Une victoire démocrate à la Pyrrhus ? Il serait peu de dire que l’échec d’Hillary Clinton ne semble pas avoir été médité. Une dynamique populaire franche n’est pas possible sans l’expression d’un parti pris identifié et clair sur les grands enjeux de notre époque. Ecologie, inégalités, racisme, santé, éducation, sont autant de sujets que le programme du candidat démocrate n’aborde qu’avec une tiédeur loin d’être à la hauteur des défis. La campagne de Bernie Sanders pendant les primaires comme les combats menés par Alexandria Ocasio-Cortez, Ilhan Omar, Rashida Tlaib, Ayanna Pressley et tant d’autres membres de la gauche du parti démocrate avaient pourtant ouvert une voie pour renouveler la scène politique américaine et renouer avec une dynamique politique forte, jeune et prometteuse.
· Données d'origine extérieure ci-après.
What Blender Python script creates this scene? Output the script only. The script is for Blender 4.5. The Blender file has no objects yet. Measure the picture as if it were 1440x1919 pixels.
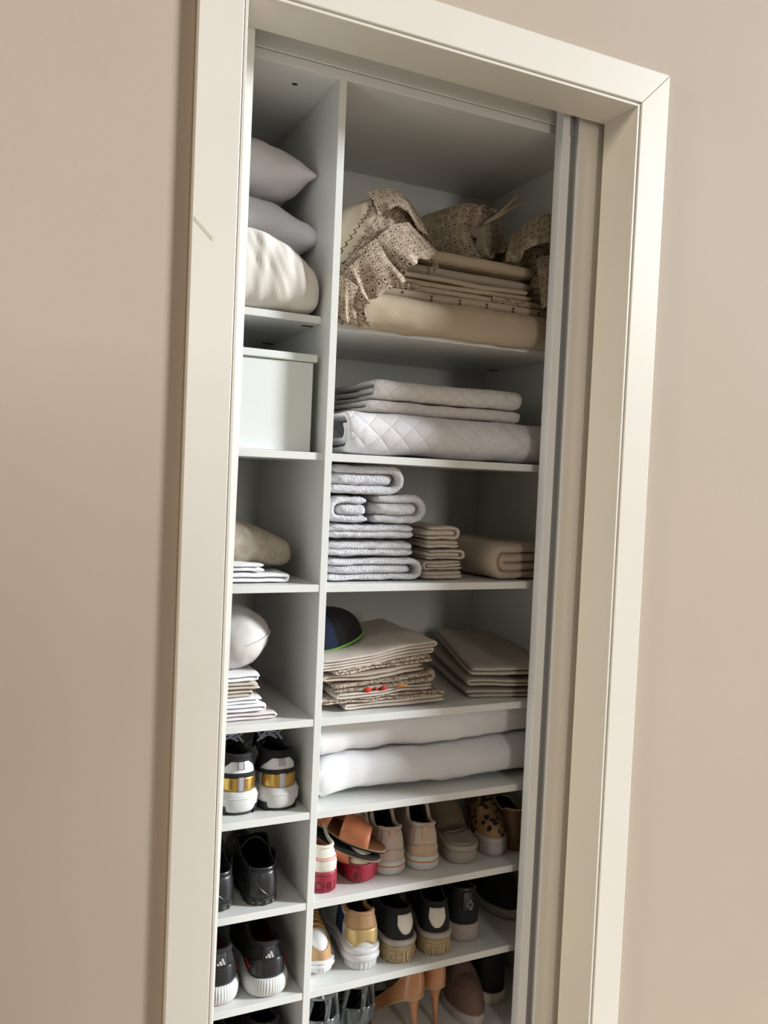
import bpy, math, random
from mathutils import Vector, Matrix, noise
PI = math.pi
SC = bpy.context.scene
COL = SC.collection
random.seed(7)

# ------------------------------------------------------------------ camera
cam = bpy.data.cameras.new('camera')
camo = bpy.data.objects.new('camera', cam)
COL.objects.link(camo)
cam.sensor_fit = 'HORIZONTAL'
cam.sensor_width = 36.0
cam.lens = 36.0 * 1573.3 / 1440.0
cam.clip_start = 0.02
RGT = Vector((0.9050, -0.4232, 0.0432)); DWN = Vector((0.0226, -0.0537, -0.9983)); FWD = Vector((0.4248, 0.9045, -0.0391))
M = Matrix((( RGT.x, -DWN.x, -FWD.x, 0.0), (RGT.y, -DWN.y, -FWD.y, -1.37), (RGT.z, -DWN.z, -FWD.z, 1.325), (0, 0, 0, 1)))
camo.matrix_world = M
SC.camera = camo

# ------------------------------------------------------------------ world, light, exposure
world = bpy.data.worlds.new('world'); SC.world = world
world.use_nodes = True
bg = world.node_tree.nodes['Background']
bg.inputs[0].default_value = (1.0, 0.79, 0.58, 1)
bg.inputs[1].default_value = 0.095

def area_light(name, loc, target, sx, sy, power, color):
    l = bpy.data.lights.new(name, 'AREA'); l.shape = 'RECTANGLE'
    l.size = sx; l.size_y = sy; l.energy = power; l.color = color
    o = bpy.data.objects.new(name, l); COL.objects.link(o)
    o.location = loc
    d = Vector(target) - Vector(loc)
    o.rotation_euler = d.to_track_quat('-Z', 'Y').to_euler()
    return o
# daylight from a large window far to the right: soft, low and raking along the wall
KEY_AZ, KEY_EL = math.radians(64), math.radians(20)
kl = bpy.data.lights.new('window_daylight', 'SUN'); kl.energy = 5.45; kl.angle = math.radians(10); kl.color = (0.93, 0.97, 1.0)
ko = bpy.data.objects.new('window_daylight', kl); COL.objects.link(ko); ko.location = (6, -3, 3)
kd = Vector((-math.sin(KEY_AZ) * math.cos(KEY_EL), math.cos(KEY_AZ) * math.cos(KEY_EL), -math.sin(KEY_EL)))
ko.rotation_euler = kd.to_track_quat('-Z', 'Y').to_euler()
# weaker cool light from the window behind the camera
area_light('window_behind', (0.92, -3.7, 1.7), (0.70, 0.3, 1.2), 0.5, 1.5, 20, (1.0, 0.95, 0.89))

# warm fill added from the left to brighten the right jamb; no known source
wl = bpy.data.lights.new('jamb_fill', 'SUN'); wl.energy = 0.95; wl.angle = math.radians(6); wl.color = (1.0, 0.86, 0.70)
wo = bpy.data.objects.new('jamb_fill', wl); COL.objects.link(wo); wo.location = (-5, -1.5, 2)
wa = math.radians(80)
wo.rotation_euler = Vector((math.sin(wa), math.cos(wa), -0.10)).to_track_quat('-Z', 'Y').to_euler()

SC.view_settings.view_transform = 'Standard'
SC.view_settings.look = 'None'
SC.view_settings.gamma = 1.0
SC.view_settings.exposure = 0.0
SC.view_settings.use_curve_mapping = False

# ------------------------------------------------------------------ materials
MATS = {}
def new_mat(name):
    m = bpy.data.materials.new(name); m.use_nodes = True
    nt = m.node_tree
    return m, nt, nt.nodes['Principled BSDF']
def mat(name, col, rough=0.6, bump=0.0, bscale=300.0, bdist=0.002, var=0.0, vscale=8.0, metal=0.0, spec=0.5, sheen=0.0, coat=0.0, kind='noise'):
    if name in MATS: return MATS[name]
    m, nt, p = new_mat(name)
    p.inputs['Base Color'].default_value = (*col, 1); p.inputs['Roughness'].default_value = rough
    p.inputs['Metallic'].default_value = metal
    p.inputs['Specular IOR Level'].default_value = spec
    p.inputs['Sheen Weight'].default_value = sheen
    p.inputs['Coat Weight'].default_value = coat
    tc = nt.nodes.new('ShaderNodeTexCoord')
    if var > 0:
        n = nt.nodes.new('ShaderNodeTexNoise'); n.inputs['Scale'].default_value = vscale; n.inputs['Detail'].default_value = 5
        nt.links.new(tc.outputs['Object'], n.inputs['Vector'])
        r = nt.nodes.new('ShaderNodeValToRGB')
        r.color_ramp.elements[0].position = 0.3; r.color_ramp.elements[1].position = 0.7
        r.color_ramp.elements[0].color = (*[c * (1 - var) for c in col], 1)
        r.color_ramp.elements[1].color = (*[min(1, c * (1 + var)) for c in col], 1)
        nt.links.new(n.outputs['Fac'], r.inputs['Fac']); nt.links.new(r.outputs['Color'], p.inputs['Base Color'])
    if bump > 0:
        if kind == 'noise':
            b = nt.nodes.new('ShaderNodeTexNoise'); b.inputs['Scale'].default_value = bscale; b.inputs['Detail'].default_value = 3
            out = b.outputs['Fac']
        elif kind == 'voronoi':
            b = nt.nodes.new('ShaderNodeTexVoronoi'); b.inputs['Scale'].default_value = bscale
            out = b.outputs['Distance']
        else:
            b = nt.nodes.new('ShaderNodeTexWave'); b.inputs['Scale'].default_value = bscale; b.inputs['Distortion'].default_value = 1.0
            out = b.outputs['Fac']
        nt.links.new(tc.outputs['Object'], b.inputs['Vector'])
        bn = nt.nodes.new('ShaderNodeBump'); bn.inputs['Strength'].default_value = bump; bn.inputs['Distance'].default_value = bdist
        nt.links.new(out, bn.inputs['Height']); nt.links.new(bn.outputs['Normal'], p.inputs['Normal'])
    MATS[name] = m
    return m
def M_(name): return MATS[name]

mat('wall_paint', (0.495, 0.410, 0.322), 0.75, bump=0.08, bscale=90, bdist=0.002, var=0.02, vscale=3)
mat('floor_tile', (0.55, 0.46, 0.36), 0.5, var=0.2, vscale=6)
mat('trim_cream', (0.77, 0.73, 0.645), 0.42, bump=0.05, bscale=60, bdist=0.001, var=0.012, vscale=5)
mat('melamine', (0.76, 0.77, 0.745), 0.38, bump=0.05, bscale=500, bdist=0.0004)
mat('melamine_edge', (0.80, 0.81, 0.79), 0.35)
mat('door_cream', (0.88, 0.83, 0.74), 0.4, var=0.015, vscale=4)
mat('aluminium', (0.84, 0.86, 0.87), 0.42, metal=0.1)
mat('aluminium_groove', (0.28, 0.28, 0.28), 0.5, metal=0.3)
mat('fitting_brown', (0.10, 0.045, 0.02), 0.5)
mat('dark_hole', (0.01, 0.01, 0.01), 0.9)
mat('scuff', (0.60, 0.53, 0.40), 0.7)
mat('box_white', (0.76, 0.79, 0.765), 0.5, var=0.02, vscale=10)
# linens
mat('white_cotton', (0.80, 0.80, 0.82), 0.85, bump=0.15, bscale=500, bdist=0.0006, sheen=0.1)
mat('lilac_cotton', (0.74, 0.74, 0.80), 0.85, bump=0.15, bscale=500, bdist=0.0006)
mat('grey_cotton', (0.70, 0.67, 0.68), 0.85, bump=0.15, bscale=500, bdist=0.0006)
mat('ivory_cotton', (0.72, 0.68, 0.62), 0.85, bump=0.2, bscale=400, bdist=0.0008)
mat('terry_white', (0.88, 0.88, 0.92), 0.95, bump=1.0, bscale=340, bdist=0.008, sheen=0.3)
mat('terry_cream', (0.70, 0.62, 0.54), 0.95, bump=0.8, bscale=480, bdist=0.003, sheen=0.2)
mat('blanket_beige', (0.50, 0.40, 0.31), 0.95, bump=0.6, bscale=380, bdist=0.002, sheen=0.2)
mat('cream_quilt', (0.47, 0.385, 0.275), 0.85, bump=0.35, bscale=28, bdist=0.004)
mat('cream_sheet', (0.51, 0.42, 0.31), 0.85, bump=0.2, bscale=300, bdist=0.001)
mat('cream_sheet_grey', (0.45, 0.385, 0.31), 0.85, bump=0.2, bscale=200, bdist=0.001)
mat('brown_thread', (0.12, 0.065, 0.035), 0.8)
mat('pink_sheet', (0.72, 0.66, 0.66), 0.85, bump=0.15, bscale=400, bdist=0.0006)
mat('beige_sheet', (0.56, 0.50, 0.42), 0.85, bump=0.2, bscale=400, bdist=0.0006)
mat('satin', (0.66, 0.63, 0.61), 0.38, bump=0.1, bscale=30, bdist=0.002)
mat('linen_offwhite', (0.66, 0.59, 0.52), 0.9, bump=0.35, bscale=420, bdist=0.001, var=0.06, vscale=60)
mat('linen_beige', (0.55, 0.47, 0.39), 0.9, bump=0.35, bscale=420, bdist=0.001, var=0.08, vscale=70)
mat('linen_white', (0.55, 0.49, 0.42), 0.9, bump=0.25, bscale=420, bdist=0.0008)
# shoe stuff
mat('black_leather', (0.018, 0.018, 0.02), 0.38, bump=0.2, bscale=350, bdist=0.0006)
mat('black_fabric', (0.012, 0.012, 0.014), 0.85, bump=0.3, bscale=600, bdist=0.0006)
mat('black_rubber', (0.02, 0.02, 0.02), 0.6)
mat('dark_lining', (0.015, 0.015, 0.016), 0.9)
mat('red_lining', (0.25, 0.012, 0.008), 0.8)
mat('white_leather', (0.76, 0.76, 0.76), 0.4, bump=0.1, bscale=200, bdist=0.0006)
mat('white_rubber', (0.66, 0.66, 0.65), 0.55, var=0.05, vscale=30)
mat('grey_tab', (0.42, 0.40, 0.44), 0.5)
mat('gold', (0.58, 0.37, 0.10), 0.28, bump=0.5, bscale=350, bdist=0.001, metal=0.9)
mat('pale_gold', (0.62, 0.46, 0.20), 0.42, bump=0.3, bscale=120, bdist=0.0015, metal=0.35)
mat('lace_blue', (0.52, 0.58, 0.72), 0.8)
mat('coral_leather', (0.62, 0.22, 0.10), 0.5, bump=0.15, bscale=250, bdist=0.0006)
mat('brown_insole', (0.20, 0.085, 0.03), 0.6)
mat('tan_edge', (0.45, 0.32, 0.20), 0.6)
mat('red_rubber', (0.31, 0.016, 0.038), 0.5)
mat('red_rubber_dark', (0.13, 0.005, 0.014), 0.55)
mat('cream_canvas', (0.70, 0.66, 0.57), 0.8, bump=0.3, bscale=500, bdist=0.0006)
mat('orange_line', (0.62, 0.20, 0.07), 0.5)
mat('red_line', (0.60, 0.03, 0.02), 0.5)
mat('blush_mesh', (0.58, 0.47, 0.41), 0.7, bump=0.3, bscale=500, bdist=0.0008)
mat('blush_suede', (0.60, 0.42, 0.30), 0.8)
mat('taupe_lining', (0.16, 0.13, 0.125), 0.9)
mat('navy_lining', (0.05, 0.06, 0.10), 0.9)
mat('taupe_foam', (0.34, 0.30, 0.255), 0.7, bump=0.1, bscale=200, bdist=0.0006)
mat('taupe_strap', (0.25, 0.19, 0.125), 0.6)
mat('tan_leather', (0.46, 0.27, 0.13), 0.6, bump=0.1, bscale=250, bdist=0.0006)
mat('gold_lace', (0.30, 0.16, 0.045), 0.6)
mat('raffia', (0.42, 0.31, 0.17), 0.75, bump=0.4, bscale=220, bdist=0.001)
mat('raffia_letter', (0.52, 0.40, 0.24), 0.7)
mat('grey_foxing', (0.42, 0.38, 0.36), 0.6)
mat('glitter_sole', (0.42, 0.36, 0.33), 0.6, var=0.25, vscale=500)
mat('nude_patent', (0.52, 0.24, 0.11), 0.18, coat=0.6)
mat('nude_sole', (0.50, 0.35, 0.20), 0.6)
mat('knit_brown', (0.17, 0.105, 0.08), 0.85, bump=0.9, bscale=220, bdist=0.002, kind='voronoi')
mat('brown_leather', (0.15, 0.07, 0.03), 0.5)
mat('jelly_black', (0.012, 0.015, 0.018), 0.12, coat=0.8)
mat('jelly_smoke', (0.10, 0.115, 0.12), 0.15, coat=0.8)
mat('navy_denim', (0.02, 0.032, 0.085), 0.85, bump=0.4, bscale=500, bdist=0.0006)
mat('pink_tag', (0.55, 0.30, 0.40), 0.8)
mat('green_edge', (0.22, 0.60, 0.08), 0.6)
mat('silver_print', (0.55, 0.56, 0.54), 0.35, metal=0.5)
mat('sole_print_gold', (0.11, 0.09, 0.06), 0.5)

def leopard():
    m, nt, p = new_mat('leopard'); MATS['leopard'] = m
    tc = nt.nodes.new('ShaderNodeTexCoord')
    nz = nt.nodes.new('ShaderNodeTexNoise'); nz.inputs['Scale'].default_value = 60
    mx = nt.nodes.new('ShaderNodeMix'); mx.data_type = 'RGBA'; mx.inputs['Factor'].default_value = 0.012
    nt.links.new(tc.outputs['Object'], nz.inputs['Vector'])
    nt.links.new(tc.outputs['Object'], mx.inputs['A']); nt.links.new(nz.outputs['Color'], mx.inputs['B'])
    v = nt.nodes.new('ShaderNodeTexVoronoi'); v.inputs['Scale'].default_value = 62
    nt.links.new(mx.outputs['Result'], v.inputs['Vector'])
    r = nt.nodes.new('ShaderNodeValToRGB'); e = r.color_ramp.elements
    e[0].position = 0.0; e[0].color = (0.10, 0.045, 0.015, 1)
    e[1].position = 0.20; e[1].color = (0.012, 0.008, 0.006, 1)
    k = e.new(0.42); k.color = (0.012, 0.008, 0.006, 1)
    k = e.new(0.47); k.color = (0.33, 0.19, 0.085, 1)
    nt.links.new(v.outputs['Distance'], r.inputs['Fac']); nt.links.new(r.outputs['Color'], p.inputs['Base Color'])
    p.inputs['Roughness'].default_value = 0.8
leopard()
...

Ces dernières ont d’ailleurs été réélues haut la main, et le Squad (surnom donné à ce beau quatuor) est rejoint par de nouvelles figures, la famille de la gauche américaine s’agrandit.
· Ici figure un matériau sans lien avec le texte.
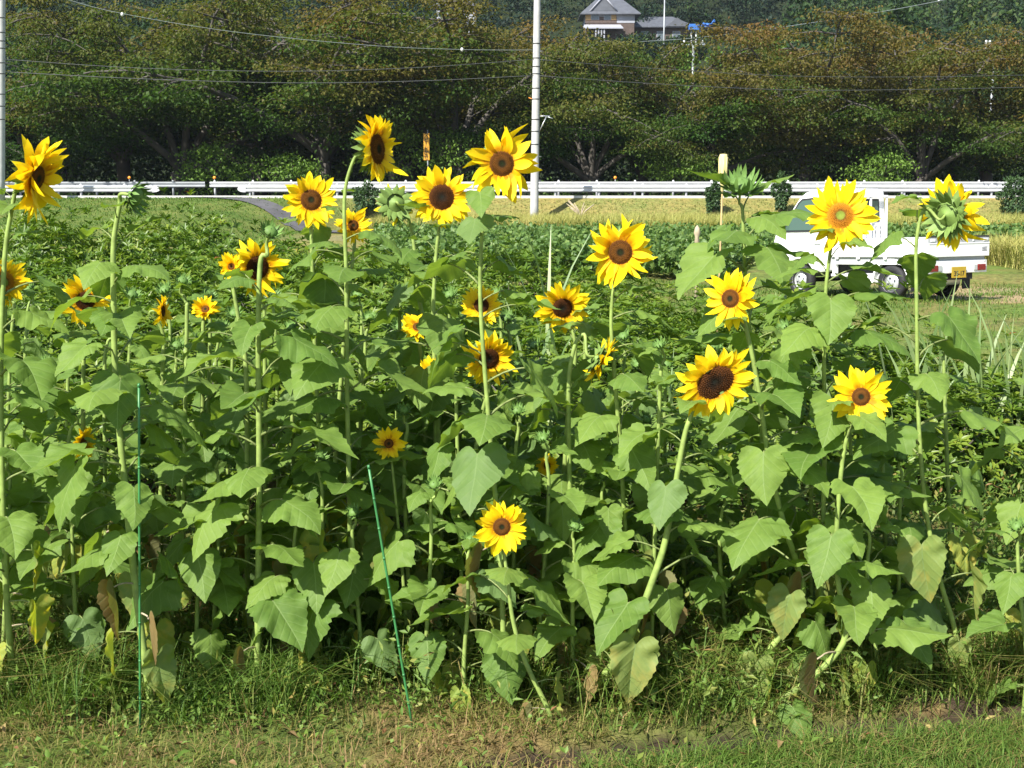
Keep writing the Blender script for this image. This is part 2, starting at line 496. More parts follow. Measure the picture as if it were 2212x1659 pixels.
# lane coming down from the road
lane = [(400, 58.2), (470, 57.0), (540, 54.6), (620, 51.5), (720, 48.8), (830, 46.8), (960, 45.2)]
vs, fs = [], []
cl = [((px - 1106) / FOC * (Yy * CT), Yy) for px, Yy in lane]
dense = []
for i in range(len(cl) - 1):
    for k in range(8):
        t = k / 8; dense.append((cl[i][0] * (1 - t) + cl[i + 1][0] * t, cl[i][1] * (1 - t) + cl[i + 1][1] * t))
dense.append(cl[-1])
for i, (lx, ly) in enumerate(dense):
    for k in range(5):
        oy = (k - 2) * .34
        vs.append((lx + oy * .35, ly + oy, ground_at(lx + oy * .35, ly + oy) + .05))
for i in range(len(dense) - 1):
    for k in range(4):
        fs.append((i * 5 + k, (i + 1) * 5 + k, (i + 1) * 5 + k + 1, i * 5 + k + 1))
lb = MB(); lb.add(vs, fs, smooth=True)
tag(lb.build('lane', M_ASPH, fixn=True), kind='structure')


# ------------------------------------------------------------------ vectorised leaves and blades
def unit(a):
    return a / np.maximum(np.linalg.norm(a, axis=1, keepdims=True), 1e-9)


def leaf_arrays(Cn, D, Nn, L, W, fold=.15, droop=.2):
    n = len(Cn)
    D = unit(D); S = unit(np.cross(D, Nn)); Nn = unit(np.cross(S, D))
    L = np.broadcast_to(L, (n,))[:, None]; W = np.broadcast_to(W, (n,))[:, None]
    a = Cn
    b_ = Cn + D * L * .45 + S * W * .5 + Nn * W * fold
    c = Cn + D * L - Nn * L * droop
    d = Cn + D * L * .45 - S * W * .5 + Nn * W * fold
    V = np.stack([a, b_, c, d], 1).reshape(-1, 3)
    k = np.arange(n)[:, None] * 4
    F = np.concatenate([k + np.array([[0, 1, 2]]), k + np.array([[0, 2, 3]])], 0)
    return V, F


def blade_arrays(B, H, lean, az, W):
    """grass blades: 5 verts each"""
    n = len(B)
    d = np.stack([np.cos(az), np.sin(az), np.zeros(n)], 1)
    s = np.stack([-np.sin(az), np.cos(az), np.zeros(n)], 1)
    up = np.array([[0, 0, 1.]])
    H = H[:, None]; lean = lean[:, None]; W = W[:, None]
    m = B + up * H * .58 + d * H * lean * .3
    t = B + up * H * (1 - .25 * lean) + d * H * lean
    V = np.stack([B - s * W * .5, B + s * W * .5, m - s * W * .38, m + s * W * .38, t], 1).reshape(-1, 3)
    k = np.arange(n)[:, None] * 5
    F = np.concatenate([k + np.array([[0, 1, 3]]), k + np.array([[0, 3, 2]]), k + np.array([[2, 3, 4]])], 0)
    return V, F


def randdir(n, zb=0.):
    v = RNG.normal(size=(n, 3)); v[:, 2] += zb
    return unit(v)


# ------------------------------------------------------------------ sunflower parts
OUT = [(-.03, .02), (-.13, .10), (-.19, .23), (-.13, .37), (.03, .455), (.2, .455), (.38, .40), (.56, .30), (.74, .185), (.88, .085), (.96, .03), (1, 0)]


def catmull(pts, m):
    res = []
    n = len(pts)
    for i in range(n - 1):
        p0 = pts[max(i - 1, 0)]; p1 = pts[i]; p2 = pts[i + 1]; p3 = pts[min(i + 2, n - 1)]
        for k in range(m):
            t = k / m
            res.append(tuple(.5 * ((2 * b) + (-a + c) * t + (2 * a - 5 * b + 4 * c - d) * t * t + (-a + 3 * b - 3 * c + d) * t ** 3)
                             for a, b, c, d in zip(p0, p1, p2, p3)))
    res.append(pts[-1])
    return res


def leaf_mesh(name, rng, droop0, droop1, pl, fold, wide, curl):
    """stalk from the origin along +x, then a heart shaped toothed blade of length 1 (scaled later)"""
    half = catmull(OUT, 3)
    side = []
    for i, (u, v) in enumerate(half):
        s = 1 + (.05 if i % 2 else -.04) * rng.uniform(.5, 1.4) * (1 if 3 < i < len(half) - 2 else 0)
        side.append((u * (1 if u < 0 else 1), v * wide * s))
    ol = side[:-1] + [side[-1]] + [(u, -v) for u, v in reversed(side[:-1])]
    ph = [rng.uniform(0, 6.3) for _ in range(4)]
    asym = rng.uniform(-.25, .25)
    # stalk
    pts = []
    for k in range(6):
        t = k / 5
        x = pl * t; z = pl * (.75 * t - .38 * t * t)
        pts.append((x, rng.uniform(-.01, .01), z))
    end = Vector(pts[-1])
    mb = MB()
    mb.tube(pts, [.026, .02, .018, .016, .015, .014], n=5, mi=1)
    uvs = [(0, .5)] * len(mb.v)

    def place(u, v):
        # bend downward along the midrib
        a0, a1 = droop0, droop1
        uu = u
        ns = 8; x = z = 0.
        for k in range(ns):
            um = uu * (k + .5) / ns
            ang = -(a0 + a1 * max(um, -.1))
            x += math.cos(ang) * uu / ns; z += math.sin(ang) * uu / ns
        ang = -(a0 + a1 * max(uu, -.1))
        nx, nz = -math.sin(ang), math.cos(ang)
        h = fold * abs(v) * (1 + asym * (1 if v > 0 else -1)) - curl * v * v * 1.6
        h += .035 * math.sin(19 * u + 11 * v + ph[1]) * min(1, abs(v) * 3) + .06 * math.sin(8 * u + ph[0]) * (abs(v) * 2.2) + .026 * math.sin(15 * v + 7 * u + ph[1]) * min(1, abs(v) * 3) + .05 * math.sin(5 * u + ph[2]) * u + .06 * v * math.sin(ph[3])
        return (end.x + x + nx * h, v * (1 - .25 * fold * fold) + .05 * math.sin(3 * u + ph[3]) * u, end.z + z + nz * h)
    rings = [.2, .42, .64, .84, 1.]
    vs = [place(0, 0)]; uvl = [(0, 0)]
    n = len(ol)
    for s in rings:
        for (u, v) in ol:
            ss = s
            vs.append(place(u * ss, v * ss)); uvl.append((u * ss, v * ss))
    fs = [(0, 1 + i + 1, 1 + i)[::-1] for i in range(n - 1)]
    for r_ in range(len(rings) - 1):
        b0 = 1 + r_ * n; b1 = b0 + n
        for i in range(n - 1):
            fs.append((b0 + i, b0 + i + 1, b1 + i + 1, b1 + i)[::-1])
    # outline runs +v first then -v: flip so normals face up
    mb.add(vs, fs, 0, True)
    uvs += uvl
    me = mb.mesh(name)
    uvm = me.uv_layers.new(name='uv')
    li = np.zeros(len(me.loops), np.int32); me.loops.foreach_get('vertex_index', li)
    uvm.data.foreach_set('uv', np.array(uvs, np.float32)[li].ravel())
    # make sure blade normals are upward
    if me.polygons[-1].normal.z < 0:
        me.flip_normals()
    return me


LR = random.Random(5)
LEAVES, LEAVES_Y, LEAVES_B = [], [], []
for i in range(22):
    dr0 = LR.uniform(-.05, .5) if i < 12 else LR.uniform(.5, .95)
    dr1 = LR.uniform(.1, .8) if i < 12 else LR.uniform(.1, .7)
    me = leaf_mesh('leaf', LR, dr0, dr1, LR.uniform(.5, .85), LR.uniform(-.25, .45), LR.uniform(.82, 1.08), LR.uniform(-.1, .5))
    me.materials.append(M_LEAF); me.materials.append(M_PETI); LEAVES.append(me)
for i in range(6):
    me = leaf_mesh('leaf', LR, LR.uniform(.9, 1.3), LR.uniform(.3, .6), LR.uniform(.5, .8), LR.uniform(.2, .6), LR.uniform(.7, .95), LR.uniform(0, .4))
    me.materials.append(M_LEAFY); me.materials.append(M_PETI); LEAVES_Y.append(me)
for i in range(3):
    me = leaf_mesh('leaf', LR, LR.uniform(1.25, 1.5), LR.uniform(.0, .3), LR.uniform(.4, .6), LR.uniform(1.2, 2.), LR.uniform(.4, .55), LR.uniform(0, .2))
    me.materials.append(M_LEAFB); me.materials.append(M_DEAD); LEAVES_B.append(me)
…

Il est trop tôt pour tirer les leçons de l’élection. Loin d’être terminé, le dépouillement va faire l’objet d’une bataille violente. Comme prévu Donald Trump a dénoncé des fraudes et avait prévenu avant même l’élection de son intention de ternir le scrutin. Une chose reste néanmoins certaine, l’état de crise profonde de nos démocraties appelle à une réponse qui redonne ses lettres de noblesse au mot politique. Il nous faudra aussi trouver en France le bulletin sur lequel sont présentes les classes populaires, l’espoir écologique et l’esprit démocratique pour reprendre les mots de nos alliés outre-Atlantique. Nous avons un an.